La clause attributive de juridiction invoquée par la société Ago n’étant stipulée que sur sa facture sans qu’il soit établi qu’elle ait fait l’objet d’un accord verbal antérieur et sans preuve de consentement écrit de la société Homy studio, ne satisfait pas aux conditions de validité formelle posées par l’article 25, paragraphe 1, sous a), du Règlement Bruxelles I bis.
Toutefois, la société Ago établit avoir entretenu avec la société Homyz studio des relations commerciales depuis septembre 2015 (pièces Ago n°9-1 et 9-2), laquelle ne conteste pas s’être acquittée tout au long de ces années des factures envoyées par la société Ago contenant systématiquement ses conditions générales de vente et comportant de manière apparente une clause attributive de juridiction écrite dans les mêmes termes que la clause stipulée sur la facture du 15 novembre 2022, ce sans contestation, ce dont il se déduit son consentement tacite à cette clause.
Il en résulte que la clause attributive de juridiction dont se prévaut la société Ago a été conclue sous une forme conforme aux habitudes que les parties ont établies entre elles et remplit ainsi les conditions de forme posées par l’article 25 b) du Règlement Bruxelles I bis.
Par ailleurs, la clause litigieuse désignant les juridictions italiennes, la validité substantielle de la clause doit, conformément aux exigences de l’article 25, paragraphe 1, du Règlement Bruxelles I bis précité, être appréciée au regard des dispositions du droit italien et non du droit français tel qu’invoqué par la société Homyz studio. Le moyen en défense tiré de l’application de l’article 1171 du code civil est par conséquent inopérant.
En outre, il n’entre pas dans les pouvoirs du juge de la mise en état de statuer sur la nullité du contrat de vente invoquée par la société Homyz studio, étant souligné qu’en tout état de cause le juge n’est pas saisi de cette question en l’absence de demande à cette fin dans le dispositif de ses écritures en application de l’article 768 du code de procédure civile. En tout état de cause, la nullité du contrat alléguée par la société Homyz studio, si tant est qu’elle soit établie, est sans influence sur la validité de la clause attributive de juridiction en vertu du principe d’autonomie de la clause prévu à l’article 25 §5) du Règlement Bruxelles I bis.
Il résulte de ce qui précède que la clause de compétence invoquée par la société Ago doit être regardée comme valide, ce qui crée une compétence exclusive au profit du tribunal de Venise, le principe d’une bonne administration de la justice et de l’indivisibilité entre la demande originaire et la demande en garantie incidente étant inefficaces à écarter l’application de cette clause.

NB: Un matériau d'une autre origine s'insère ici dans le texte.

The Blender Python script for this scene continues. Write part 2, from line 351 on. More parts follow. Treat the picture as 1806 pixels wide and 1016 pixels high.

En conséquence, le tribunal judiciaire de Paris est incompétent pour statuer sur l’assignation en intervention forcée de la société Ago et il y a lieu de renvoyer les parties à mieux se pourvoir.

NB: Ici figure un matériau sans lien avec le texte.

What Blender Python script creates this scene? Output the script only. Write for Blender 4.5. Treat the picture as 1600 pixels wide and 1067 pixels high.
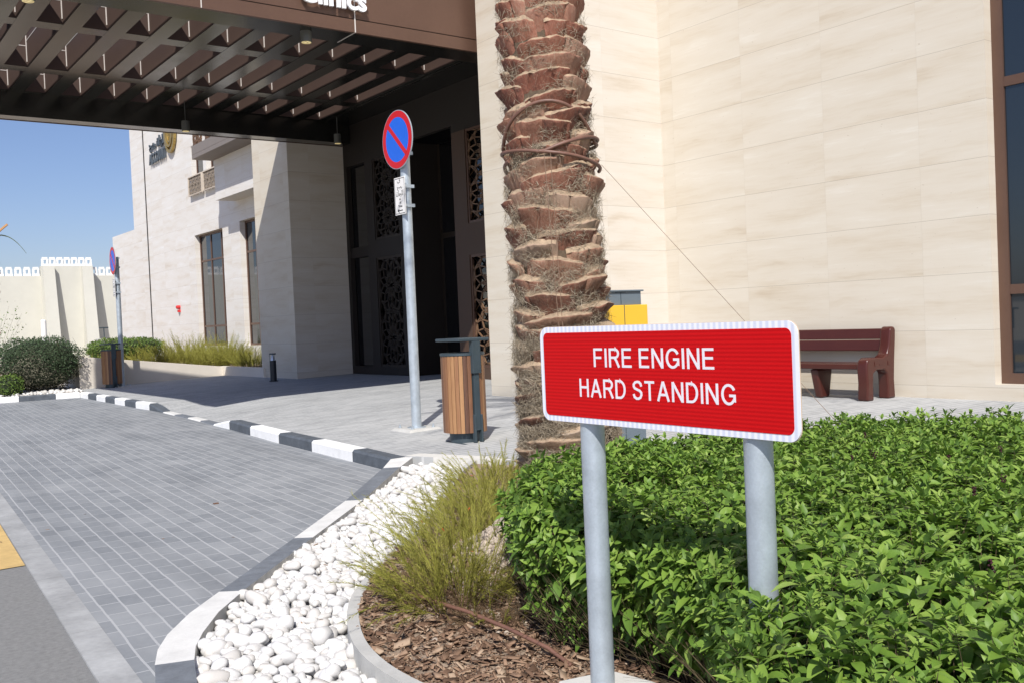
import bpy, bmesh, math, random
import numpy as np
from mathutils import Vector, Matrix, noise as mnoise
rnd = random.Random(7); rng = np.random.default_rng(7)
PI = math.pi
S = bpy.context.scene
for o in list(bpy.data.objects): bpy.data.objects.remove(o)
# ------------------------------------------------------------------ camera
CAM_H = 1.25
YAW, PITCH, ROLL = 0.64238, -0.02337, -0.0428
cy, sy, cp, sp, cr, sr = math.cos(YAW), math.sin(YAW), math.cos(PITCH), math.sin(PITCH), math.cos(ROLL), math.sin(ROLL)
fw = Vector((sy*cp, cy*cp, sp)); r0 = Vector((cy, -sy, 0)); u0 = r0.cross(fw)
Rv = r0*cr+u0*sr; Uv = u0*cr-r0*sr
cd = bpy.data.cameras.new('camera'); cam = bpy.data.objects.new('camera', cd); S.collection.objects.link(cam)
cd.sensor_width = 36; cd.lens = 1500.4/1600*36; cd.clip_end = 2000; cd.clip_start = 0.05
cam.matrix_world = Matrix(((Rv.x, Uv.x, -fw.x, 0), (Rv.y, Uv.y, -fw.y, 0), (Rv.z, Uv.z, -fw.z, CAM_H), (0, 0, 0, 1)))
S.camera = cam
# ------------------------------------------------------------------ light
SUN = Vector((1, 1.15, -1.54)).normalized()
ELEV = math.asin(-SUN.z)
sl = bpy.data.lights.new('sun', 'SUN'); sl.energy = 5.0; sl.angle = math.radians(.53); sl.color = (1, .96, .90)
so = bpy.data.objects.new('sun', sl); S.collection.objects.link(so); so.rotation_euler = SUN.to_track_quat('-Z', 'Y').to_euler()
W = bpy.data.worlds.new('World'); S.world = W; W.use_nodes = True
wn = W.node_tree.nodes; wl = W.node_tree.links; wn.clear()
sky = wn.new('ShaderNodeTexSky'); sky.sky_type = 'NISHITA'; sky.sun_disc = False
sky.sun_elevation = ELEV; sky.sun_rotation = math.atan2(-SUN.x, -SUN.y); sky.air_density = 1.0; sky.dust_density = .9; sky.ozone_density = 4.0
bg = wn.new('ShaderNodeBackground'); bg.inputs['Strength'].default_value = .094
wo = wn.new('ShaderNodeOutputWorld'); tn = wn.new('ShaderNodeMix'); tn.data_type = 'RGBA'; tn.blend_type = 'MULTIPLY'; tn.inputs[0].default_value = 1; tn.inputs[7].default_value = (1.06, 1.0, 1.13, 1); wl.new(sky.outputs[0], tn.inputs[6]); wl.new(tn.outputs[2], bg.inputs[0]); wl.new(bg.outputs[0], wo.inputs[0])
S.view_settings.view_transform = 'Standard'; S.view_settings.look = 'None'; S.view_settings.exposure = 0.14; S.view_settings.gamma = 1
S.render.resolution_x = 1024; S.render.resolution_y = 682
S.cycles.max_bounces = 7; S.cycles.diffuse_bounces = 3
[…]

Parties perdantes au sens de l’article 696 du code de procédure civile, la société Homyz studio ainsi que Madame [J] [R] et les sociétés [R] [R] & [R] et la société MWP seront condamnées in solidum aux dépens, ainsi qu’à payer à la société Homyz studio la somme de 2 000 euros sur le fondement de l’article 700 du code de procédure civile.

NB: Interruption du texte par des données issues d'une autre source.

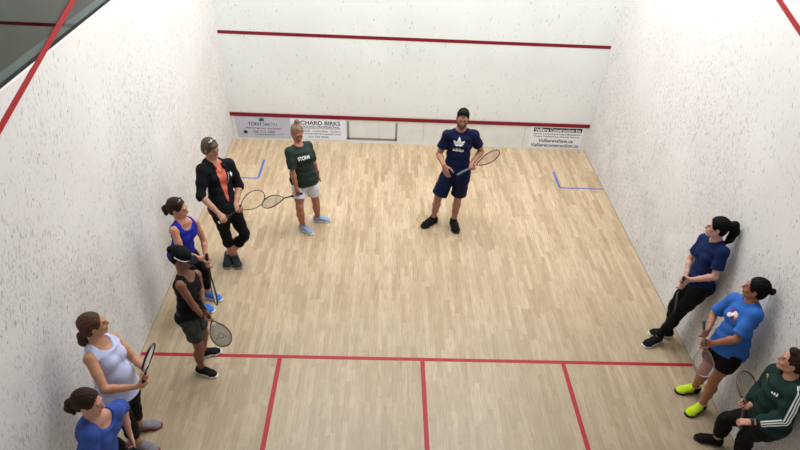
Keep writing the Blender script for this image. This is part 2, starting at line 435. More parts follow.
    def pants(s, o):
        inf = o.get('inf', .010); f1 = o['len']; J = s.J
        pts = [s.sp_pt(.4), J['Lhp'], J['Rhp']]+[J[q+'hp']+(J[q+'kn']-J[q+'hp'])*min(1, f1) for q in 'LR']+([J[q+'kn']+(J[q+'an']-J[q+'kn'])*(f1-1) for q in 'LR'] if f1 > 1 else [])
        lo, hi = s.bounds(pts, .18); g = Grid(lo, hi, .006)
        s.torso(g, inf, t1=.4, k=.04); g.plane(s.sp_pt(.36), s.up)
        for sd in 'LR': s.leg(g, sd, inf, f1=f1, k=.035 if f1 > 1 else .025, flat=True, r_end=o.get('cuff'))
        g.folds(o.get('fold', .003), seed=s.sp['seed']+1)
        me, _ = g.mesh(); relax(me, 1); return me
    def hair(s, o):
        H = s.H; hs = s.hs; p = s.hp; st = o['style']
        tail = [V(*q) for q in o.get('tail', [])]
        pts = [p(0, 0, .14), p(0, 0, -.12), p(0, -.13, 0), p(0, .1, 0)]+[p(*q) for q in tail]
        lo, hi = s.bounds(pts, .10); g = Grid(lo, hi, .0045)
        v = o.get('vol', 0.)
        g.ell(p(0, -.018, .034), V(.082+v, .098+v, .088+v)*hs, R=H, k=.01)
        g.ell(p(0, -.055, -.025), V(.064+v, .052+v, .070)*hs, R=H, k=.03)
        if st == 'bob':
            g.ell(p(0, -.035, -.02), V(.086+v, .07, .088)*hs, R=H, k=.03)
            g.ell(p(.02, .075, .078), V(.055, .03, .028)*hs, R=H, k=.02)
        if st == 'man': g.ell(p(0, .045, .098), V(.050, .045, .030)*hs, R=H, k=.02)
        # face opening
        g.ell(p(0, .104 if st == 'man' else .100, .0 if st == 'man' else -.014), V(.074, .074, .096 if st == 'man' else .092 if st != 'bob' else .085)*hs, R=H, k=.012, op='sub')
        g.ell(p(0, .030, -.090), V(.085, .075, .062)*hs, R=H, k=.012, op='sub')
        if st == 'man': g.ell(p(0, -.02, -.115), V(.1, .12, .062)*hs, R=H, k=.01, op='sub')
        for q in (-1, 1): g.ell(p(q*.082, -.006, -.014), V(.016, .020, .030)*hs, R=H, k=.006, op='sub')
        lcs = None
        if tail:
            rr = o['tr']
            for i in range(len(tail)-1): g.cone(p(*tail[i]), p(*tail[i+1]), rr[i], rr[i+1], k=.012)
        if st == 'bun':
            c = o['bun']; g.ell(p(*c[:3]), V(c[3], c[3]*.8, c[3])*hs, R=H, k=.008)
        A, B, Cc = g.ax[0][:, None, None]-s.hc[0], g.ax[1][None, :, None]-s.hc[1], g.ax[2][None, None, :]-s.hc[2]
        lx = A*H[0][0]+B*H[0][1]+Cc*H[0][2]; lz = A*H[2][0]+B*H[2][1]+Cc*H[2][2]; ly = A*H[1][0]+B*H[1][1]+Cc*H[1][2]
        ang = np.arctan2(lx, lz+.05) if st != 'man' else lx*12
        g.f += (.0016*np.sin(ang*34+3*np.sin(ly*40))+.0012*np.sin(ang*71+ly*30)).astype(np.float32)
        me, _ = g.mesh(); relax(me, 1); return me
    def shoe(s, sd, sole_only=False, heel=False):
        J = s.J; an, to = J[sd+'an'], J[sd+'to']; k = s.s*(1 if s.fem else 1.05); f = to-an; f[2] = 0; f = nz(f); r = V(f[1], -f[0], 0)
        o = V(an[0], an[1], 0); q = lambda a, b, c: o+f*a*k+r*b*k+V(0, 0, c*k)
        sg = 1 if sd == 'R' else -1
        g = Grid(np.minimum(q(-.1, 0, 0), q(.25, 0, 0))-.07, np.maximum(q(-.1, 0, 0), q(.25, 0, 0))+V(.07, .07, .16), .004)
        if not sole_only:
            g.cone(q(-.035, 0, .045), q(.06, 0, .048), (.040*k, .046*k), (.042*k, .040*k), side=r, k=.015)
            g.cone(q(.06, 0, .048), q(.135, -sg*.004, .036), (.042*k, .040*k), (.049*k, .031*k), side=r, k=.02)
            g.cone(q(.135, -sg*.004, .036), q(.178, -sg*.008, .030), (.049*k, .031*k), (.041*k, .022*k), side=r, k=.02)
            g.cone(q(-.008, 0, .05), q(-.004, 0, .104), (.042*k, .052*k), (.043*k, .050*k), side=r, k=.03, flat1=True)
            g.cone(q(.03, 0, .075), q(.10, 0, .058), (.034*k, .020*k), (.036*k, .012*k), side=r, k=.02)
            g.plane(V(0, 0, .017), V(0, 0, -1))
            if heel: g.f -= .0022; g.plane(q(.022, 0, 0), f); g.plane(V(0, 0, .095*k), V(0, 0, 1))
        else:
            g.cone(q(-.045, 0, .014), q(.05, 0, .014), (.043*k, .030), (.042*k, .030), side=r, k=.01)
            g.cone(q(.05, 0, .014), q(.135, -sg*.004, .014), (.042*k, .030), (.053*k, .030), side=r, k=.02)
            g.cone(q(.135, -sg*.004, .014), q(.180, -sg*.008, .014), (.053*k, .030), (.043*k, .030), side=r, k=.02)
            g.plane(V(0, 0, .030*k), V(0, 0, 1)); g.plane(V(0, 0, .001), V(0, 0, -1))
        me, _ = g.mesh(); relax(me, 1); return me, q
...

Le juge de la mise en état,
Dit le tribunal judiciaire de Paris incompétent pour connaître de la demande de garantie formée par la société Homyz studio contre la société Ago;
Renvoie les parties à mieux se pourvoir ;
Rejette le surplus des demandes
Condamne Madame [J] [R] et les sociétés [R] [R] & [R] et la société MWP ainsi que la société Homyz studio in solidum à verser à la société Ago la somme de 2 000 euros, sur le fondement des dispositions de l’article 700 du code de procédure civile ;
Condamne Madame [J] [R] et les sociétés [R] [R] & [R] et la société MWP ainsi que la société Homyz studio aux dépens.